We also know that auction prices have taken a nose-dive in recent years, even for big-name stamps like the 1c magenta. These stamps sell for less each time they come on the market. That is not a good sign.
We can also look at the slow death of the stamp show. I’ve talked about that before, how 40 years ago, these shows were everywhere and drew several times more dealers and attendees than they do today. We can look at the near extinction of the neighborhood stamp dealer as well. In fact, there is only 1 stamp-centric dealer within 100 miles of me and they’re in a tiny shop in a strip mall.
You can also look at the complete failure of Stanley Gibbons, whose stock is selling at less than 2 pence in the UK. They’re not long for this world and Scott isn’t doing so hot either. In fact, most of the powerhouses that once kept the hobby going, they’re all declining and going under. One of the larger manufacturers of stamp mounts went out of business last year, only to have their stock and manufacturing equipment snapped up by someone else. The hobby isn’t expanding, it’s contracting.
Oh, but you’ll heard it exclaimed. Online, stamp collecting is doing great! I just don’t think that’s true. It’s hard to get any hard numbers but even if you look at membership numbers for Hipstamp and Delcampe, those aren’t remotely close to the numbers we saw just a few decades ago. In fact, the whole reason that I brought up the availability of stamps these days is because the classic path into collecting has always been through getting stamps in the mail and buying recent issues at the post office. Most post offices refuse to sell single stamps anymore, you have to buy sheets or booklets or, they’ll slap one on your envelope but it just isn’t conducive to collecting single stamps. That’s not what the postal service is all about.
This brings me around to the response that I received, which was rather rude, if I’m honest. It was the insistence that philately is just fine, there are tons of people online buying stamps (without evidence that this is true) and the only people we ought to worry about are people in their 50s and 60s because those are the only stamp collectors that matter.
Yeah, it was that dumb.
I’ve also found a lot of people out there who are making the same observations that I am. Far too many current collectors are hiding their heads in the sand at the grim future of our hobby. So long as they can collect until they die, they don’t care about anything else. They don’t want to look at the numbers. They don’t want to be bothered with encouraging the young. They just want to be left alone to hide in their philatelic safe space where they don’t actually have to concern themselves with the reality because the reality is too depressing.
But if you can’t acknowledge that we have a problem, how can we ever hope to find a solution? Lots of sites are talking about it and have been for a long time. Linn’s, one of the few stamp “magazines” left, talks about it all the time. So does the APS, the largest stamp collecting group in the world. I don’t think they’re insane, I think they are just evaluating the evidence, unlike those who choose to hide away. We have a problem. How we’ll solve it, if we can solve it at all, that’s something that we’re going to have to address sooner rather than later.
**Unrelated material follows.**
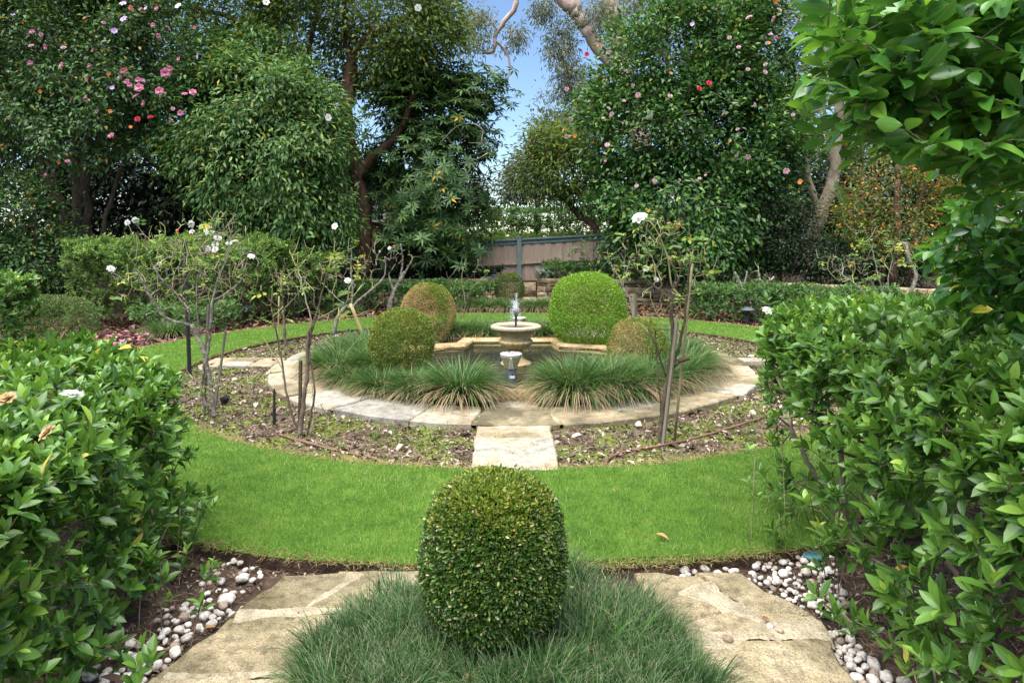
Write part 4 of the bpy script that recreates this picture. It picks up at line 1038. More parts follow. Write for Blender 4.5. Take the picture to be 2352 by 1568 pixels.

If we wait too long, it will be too late. It may already be too late. The hobby will grind to a halt as people forget what stamps ever were. They’ll move on to collect other things and it’ll just be the few ancient old farts who persist until they can persist no longer. It’s a problem that we have to be willing to talk about but far too many aren’t. In fact, they are very adamant that no such problem exists, stop thinking about it, you’re out of your mind.
I honestly think it’s the other way around.